Saturday, February 7, 2015

"That Summer Day"

Recently, I found a Japanese picture book at the library's small bookstand.  I was surprised to see it on the shelf since the library doesn't typically sell foreign books.  However, this book has beautiful pictures and is also translated in English.  I don't really need the English translation (the Japanese isn't too difficult to understand), but it did help with some of the vocabulary.


"On That Summer Day"

The book is called Ano Natsu no Hi, translated as "On That Summer Day".  It's about the atomic bombing of Nagasaki, one of the two towns that has ever experienced the nuclear power of an atomic bomb.  After flipping through some of the pages, I became interested in the book but I didn't have enough money or time to think about seriously buying it.  Instead, I thought, "If I see it again I'll buy it" as I walked out.  The next time I went to the library though, it was there!  In less than a second I bought it without thinking . . .

But it's a great book.  It really moves readers' hearts.  The story is written in third person, but it also talks about the everyday lives of the people who lived in Nagasaki at that time.  The pictures helps move readers to understand the atrocity and the serious consequences of what nuclear weapons can do.

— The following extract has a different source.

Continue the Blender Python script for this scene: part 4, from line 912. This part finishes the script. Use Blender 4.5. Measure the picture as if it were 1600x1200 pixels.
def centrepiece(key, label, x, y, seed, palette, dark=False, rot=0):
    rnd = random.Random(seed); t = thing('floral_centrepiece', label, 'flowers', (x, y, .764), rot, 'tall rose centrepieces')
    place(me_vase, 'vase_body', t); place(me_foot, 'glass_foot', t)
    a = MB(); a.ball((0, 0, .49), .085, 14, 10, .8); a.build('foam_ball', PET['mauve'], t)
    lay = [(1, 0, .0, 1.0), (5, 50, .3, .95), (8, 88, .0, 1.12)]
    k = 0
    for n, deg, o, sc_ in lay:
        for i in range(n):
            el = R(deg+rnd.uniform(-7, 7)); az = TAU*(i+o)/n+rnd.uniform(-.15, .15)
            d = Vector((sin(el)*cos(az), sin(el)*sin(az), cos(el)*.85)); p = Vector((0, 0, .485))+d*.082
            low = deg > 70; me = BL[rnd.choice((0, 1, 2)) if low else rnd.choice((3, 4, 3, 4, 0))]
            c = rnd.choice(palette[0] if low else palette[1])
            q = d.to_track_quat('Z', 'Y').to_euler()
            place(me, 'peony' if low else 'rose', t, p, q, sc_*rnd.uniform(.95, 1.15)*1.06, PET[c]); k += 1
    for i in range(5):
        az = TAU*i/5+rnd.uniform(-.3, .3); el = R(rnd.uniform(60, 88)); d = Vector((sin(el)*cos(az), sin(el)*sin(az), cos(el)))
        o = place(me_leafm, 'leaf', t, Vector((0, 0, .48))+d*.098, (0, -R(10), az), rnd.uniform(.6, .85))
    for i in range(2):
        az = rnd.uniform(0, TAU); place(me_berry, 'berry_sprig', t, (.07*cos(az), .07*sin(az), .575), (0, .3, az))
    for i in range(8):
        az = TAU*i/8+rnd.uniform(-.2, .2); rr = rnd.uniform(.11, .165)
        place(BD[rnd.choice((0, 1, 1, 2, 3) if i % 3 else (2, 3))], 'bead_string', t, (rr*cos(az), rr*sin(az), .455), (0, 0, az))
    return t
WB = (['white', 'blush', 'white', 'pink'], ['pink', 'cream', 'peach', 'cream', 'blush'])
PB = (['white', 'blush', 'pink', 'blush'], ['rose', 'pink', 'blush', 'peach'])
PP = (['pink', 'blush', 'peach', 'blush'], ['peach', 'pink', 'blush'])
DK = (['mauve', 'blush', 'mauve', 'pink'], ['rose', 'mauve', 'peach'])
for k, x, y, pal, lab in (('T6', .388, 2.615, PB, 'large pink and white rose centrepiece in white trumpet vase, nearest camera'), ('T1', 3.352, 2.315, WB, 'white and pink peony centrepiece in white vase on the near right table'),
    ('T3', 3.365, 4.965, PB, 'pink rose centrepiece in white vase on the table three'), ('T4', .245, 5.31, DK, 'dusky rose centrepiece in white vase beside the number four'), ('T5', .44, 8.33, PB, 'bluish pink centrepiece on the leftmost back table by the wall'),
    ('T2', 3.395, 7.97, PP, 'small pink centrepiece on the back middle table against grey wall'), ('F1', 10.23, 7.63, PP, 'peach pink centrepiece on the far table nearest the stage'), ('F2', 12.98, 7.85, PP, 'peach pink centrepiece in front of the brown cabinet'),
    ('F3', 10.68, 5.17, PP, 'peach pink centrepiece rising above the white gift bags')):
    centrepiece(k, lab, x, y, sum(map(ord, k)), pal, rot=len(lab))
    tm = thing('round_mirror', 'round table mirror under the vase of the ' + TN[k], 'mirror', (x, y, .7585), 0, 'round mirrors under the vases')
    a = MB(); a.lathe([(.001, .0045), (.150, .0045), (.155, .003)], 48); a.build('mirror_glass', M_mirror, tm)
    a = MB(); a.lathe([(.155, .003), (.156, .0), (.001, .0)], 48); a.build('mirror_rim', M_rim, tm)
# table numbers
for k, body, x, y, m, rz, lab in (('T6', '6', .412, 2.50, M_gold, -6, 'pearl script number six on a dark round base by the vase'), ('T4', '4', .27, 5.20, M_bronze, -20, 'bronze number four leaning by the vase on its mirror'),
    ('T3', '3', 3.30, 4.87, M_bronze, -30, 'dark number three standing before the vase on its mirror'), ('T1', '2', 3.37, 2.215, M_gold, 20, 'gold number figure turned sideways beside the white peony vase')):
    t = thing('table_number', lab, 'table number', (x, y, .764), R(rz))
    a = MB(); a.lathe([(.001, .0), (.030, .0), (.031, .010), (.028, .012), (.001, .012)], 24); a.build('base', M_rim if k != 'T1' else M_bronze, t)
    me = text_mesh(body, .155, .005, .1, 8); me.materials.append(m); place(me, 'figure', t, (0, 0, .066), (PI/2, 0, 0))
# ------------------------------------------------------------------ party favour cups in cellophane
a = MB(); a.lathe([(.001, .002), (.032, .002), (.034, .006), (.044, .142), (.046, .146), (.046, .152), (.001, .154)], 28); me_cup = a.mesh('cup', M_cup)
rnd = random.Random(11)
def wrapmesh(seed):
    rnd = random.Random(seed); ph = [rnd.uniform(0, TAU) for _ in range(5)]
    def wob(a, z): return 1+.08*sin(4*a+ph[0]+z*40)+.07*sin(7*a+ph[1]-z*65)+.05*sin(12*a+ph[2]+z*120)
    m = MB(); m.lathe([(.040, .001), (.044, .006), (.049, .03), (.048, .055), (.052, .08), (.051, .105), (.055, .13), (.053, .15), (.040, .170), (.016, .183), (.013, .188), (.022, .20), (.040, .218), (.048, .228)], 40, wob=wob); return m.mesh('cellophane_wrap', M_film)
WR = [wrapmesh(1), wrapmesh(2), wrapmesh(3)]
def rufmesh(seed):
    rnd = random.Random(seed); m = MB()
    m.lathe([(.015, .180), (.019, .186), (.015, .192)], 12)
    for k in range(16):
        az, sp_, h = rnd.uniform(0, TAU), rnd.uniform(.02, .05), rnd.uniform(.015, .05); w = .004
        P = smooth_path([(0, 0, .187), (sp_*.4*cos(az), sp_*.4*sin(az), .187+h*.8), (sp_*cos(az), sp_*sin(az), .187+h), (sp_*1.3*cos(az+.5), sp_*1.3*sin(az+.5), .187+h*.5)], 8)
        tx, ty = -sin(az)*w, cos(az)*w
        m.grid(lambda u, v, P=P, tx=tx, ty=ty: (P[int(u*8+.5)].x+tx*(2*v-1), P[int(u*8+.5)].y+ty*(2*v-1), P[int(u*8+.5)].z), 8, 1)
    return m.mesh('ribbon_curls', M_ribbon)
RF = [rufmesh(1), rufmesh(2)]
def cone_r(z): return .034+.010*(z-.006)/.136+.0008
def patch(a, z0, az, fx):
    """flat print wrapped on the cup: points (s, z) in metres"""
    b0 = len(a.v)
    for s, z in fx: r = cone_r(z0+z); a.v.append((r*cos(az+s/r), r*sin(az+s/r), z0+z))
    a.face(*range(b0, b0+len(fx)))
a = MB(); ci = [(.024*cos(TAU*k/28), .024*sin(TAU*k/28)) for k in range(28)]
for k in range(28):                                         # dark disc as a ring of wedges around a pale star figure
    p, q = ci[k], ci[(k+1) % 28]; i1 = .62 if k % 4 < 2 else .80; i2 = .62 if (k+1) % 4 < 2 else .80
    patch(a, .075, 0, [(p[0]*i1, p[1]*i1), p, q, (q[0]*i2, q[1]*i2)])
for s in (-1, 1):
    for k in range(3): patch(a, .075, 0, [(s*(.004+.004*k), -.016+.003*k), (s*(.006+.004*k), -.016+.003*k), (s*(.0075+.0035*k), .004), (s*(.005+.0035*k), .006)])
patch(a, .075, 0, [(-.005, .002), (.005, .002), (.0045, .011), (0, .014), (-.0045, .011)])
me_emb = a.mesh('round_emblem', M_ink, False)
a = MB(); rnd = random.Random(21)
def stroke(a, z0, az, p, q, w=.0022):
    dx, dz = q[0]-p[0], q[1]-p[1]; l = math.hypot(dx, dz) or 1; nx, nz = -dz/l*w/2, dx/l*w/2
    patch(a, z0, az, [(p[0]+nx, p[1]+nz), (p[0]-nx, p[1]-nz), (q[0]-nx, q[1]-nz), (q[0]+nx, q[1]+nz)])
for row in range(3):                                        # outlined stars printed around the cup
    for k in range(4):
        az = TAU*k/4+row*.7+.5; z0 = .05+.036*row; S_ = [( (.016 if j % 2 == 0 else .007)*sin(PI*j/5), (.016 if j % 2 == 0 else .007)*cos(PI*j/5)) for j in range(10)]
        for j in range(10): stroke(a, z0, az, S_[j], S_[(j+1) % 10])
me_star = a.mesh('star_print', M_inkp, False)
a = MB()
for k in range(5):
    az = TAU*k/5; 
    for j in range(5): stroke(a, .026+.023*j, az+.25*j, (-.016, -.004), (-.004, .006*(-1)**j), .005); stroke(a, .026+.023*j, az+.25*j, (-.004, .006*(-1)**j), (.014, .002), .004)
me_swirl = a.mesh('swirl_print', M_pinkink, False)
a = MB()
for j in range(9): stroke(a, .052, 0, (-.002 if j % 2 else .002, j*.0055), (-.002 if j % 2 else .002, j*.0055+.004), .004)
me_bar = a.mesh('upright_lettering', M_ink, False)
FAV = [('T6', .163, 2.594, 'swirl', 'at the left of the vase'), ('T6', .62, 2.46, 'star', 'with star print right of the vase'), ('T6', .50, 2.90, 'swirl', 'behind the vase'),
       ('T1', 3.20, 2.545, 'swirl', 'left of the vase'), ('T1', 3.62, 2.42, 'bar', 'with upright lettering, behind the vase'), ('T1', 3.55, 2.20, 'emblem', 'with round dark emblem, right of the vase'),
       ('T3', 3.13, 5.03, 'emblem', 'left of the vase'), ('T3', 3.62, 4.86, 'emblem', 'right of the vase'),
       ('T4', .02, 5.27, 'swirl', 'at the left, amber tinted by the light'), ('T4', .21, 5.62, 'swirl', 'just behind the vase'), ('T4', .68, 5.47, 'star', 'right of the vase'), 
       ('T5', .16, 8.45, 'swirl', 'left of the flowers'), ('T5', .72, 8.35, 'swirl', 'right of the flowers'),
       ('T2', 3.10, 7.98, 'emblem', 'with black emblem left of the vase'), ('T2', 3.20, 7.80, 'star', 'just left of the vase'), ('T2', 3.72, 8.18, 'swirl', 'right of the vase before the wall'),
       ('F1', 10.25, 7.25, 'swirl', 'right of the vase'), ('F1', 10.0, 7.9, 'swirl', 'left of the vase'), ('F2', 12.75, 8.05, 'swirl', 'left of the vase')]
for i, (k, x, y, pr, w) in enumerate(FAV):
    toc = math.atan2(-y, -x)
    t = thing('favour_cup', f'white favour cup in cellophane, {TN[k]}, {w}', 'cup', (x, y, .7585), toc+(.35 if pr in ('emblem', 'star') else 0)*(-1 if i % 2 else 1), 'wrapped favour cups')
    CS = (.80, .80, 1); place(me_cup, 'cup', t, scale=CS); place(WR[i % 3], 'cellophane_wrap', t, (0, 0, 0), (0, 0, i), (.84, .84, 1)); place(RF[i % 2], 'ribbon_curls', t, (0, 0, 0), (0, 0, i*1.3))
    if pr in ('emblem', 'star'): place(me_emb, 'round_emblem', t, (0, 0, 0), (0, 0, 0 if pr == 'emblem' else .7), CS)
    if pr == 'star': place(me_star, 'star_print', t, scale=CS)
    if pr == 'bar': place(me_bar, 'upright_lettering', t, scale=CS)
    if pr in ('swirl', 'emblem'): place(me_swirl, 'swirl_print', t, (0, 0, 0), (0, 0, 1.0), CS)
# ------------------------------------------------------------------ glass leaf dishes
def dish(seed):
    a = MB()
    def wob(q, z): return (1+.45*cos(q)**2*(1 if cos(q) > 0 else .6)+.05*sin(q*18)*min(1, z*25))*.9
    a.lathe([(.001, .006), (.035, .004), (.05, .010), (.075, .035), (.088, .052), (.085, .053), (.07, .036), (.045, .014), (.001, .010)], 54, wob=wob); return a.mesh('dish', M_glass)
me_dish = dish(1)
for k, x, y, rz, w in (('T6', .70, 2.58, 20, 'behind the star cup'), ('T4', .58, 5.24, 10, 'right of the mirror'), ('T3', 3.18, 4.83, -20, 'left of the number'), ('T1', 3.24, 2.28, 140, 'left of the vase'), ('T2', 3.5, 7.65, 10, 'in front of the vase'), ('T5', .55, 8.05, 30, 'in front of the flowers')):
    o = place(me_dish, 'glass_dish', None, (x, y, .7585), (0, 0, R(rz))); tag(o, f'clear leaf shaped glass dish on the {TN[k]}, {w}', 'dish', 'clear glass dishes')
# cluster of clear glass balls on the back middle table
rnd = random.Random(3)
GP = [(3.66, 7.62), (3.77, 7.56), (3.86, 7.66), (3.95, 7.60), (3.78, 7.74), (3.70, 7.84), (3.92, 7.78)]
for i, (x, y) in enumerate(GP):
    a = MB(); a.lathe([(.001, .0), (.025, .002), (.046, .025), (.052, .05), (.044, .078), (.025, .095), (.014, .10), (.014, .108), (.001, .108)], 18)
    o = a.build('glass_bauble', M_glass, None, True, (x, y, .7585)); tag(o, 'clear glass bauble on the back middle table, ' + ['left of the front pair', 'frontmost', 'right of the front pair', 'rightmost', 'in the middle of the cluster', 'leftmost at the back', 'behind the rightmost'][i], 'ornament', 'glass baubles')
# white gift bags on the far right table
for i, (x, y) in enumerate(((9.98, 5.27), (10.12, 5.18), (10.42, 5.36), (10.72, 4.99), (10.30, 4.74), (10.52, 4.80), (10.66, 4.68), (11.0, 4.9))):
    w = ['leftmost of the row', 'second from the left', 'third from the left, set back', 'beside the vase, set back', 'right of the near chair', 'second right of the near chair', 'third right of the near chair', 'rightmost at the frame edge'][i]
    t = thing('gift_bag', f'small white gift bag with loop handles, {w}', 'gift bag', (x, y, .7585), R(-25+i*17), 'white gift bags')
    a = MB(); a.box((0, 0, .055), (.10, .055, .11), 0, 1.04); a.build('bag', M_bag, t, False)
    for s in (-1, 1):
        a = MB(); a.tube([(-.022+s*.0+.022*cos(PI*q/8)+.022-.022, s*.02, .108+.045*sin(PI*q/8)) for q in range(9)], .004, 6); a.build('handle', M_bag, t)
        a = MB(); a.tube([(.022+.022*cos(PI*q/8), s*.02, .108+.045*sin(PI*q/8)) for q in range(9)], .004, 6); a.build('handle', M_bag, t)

A page from "On That Summer Day"

My favorite passage from the book is this:

War springs from a spirit of hatred and conflict.
Atomic bombs were born from a spirit of fear and doubt.
But human beings are also capable of love, trust,
understanding and tolerance.
It is this spirit of love will bring world peace

and that will make atomic bombs unnecessary.


The author's wish is for nuclear weapons to go away one day, but I'm not sure if that's possible.  It's a nice dream, but I don't think countries with nuclear weapons will ever give them up.  It wouldn't be like them and no country wants to be vulnerable to attacks like that (or at least give up their power to retaliate in case there's a nuclear risk).  But it's a nice dream, isn't it?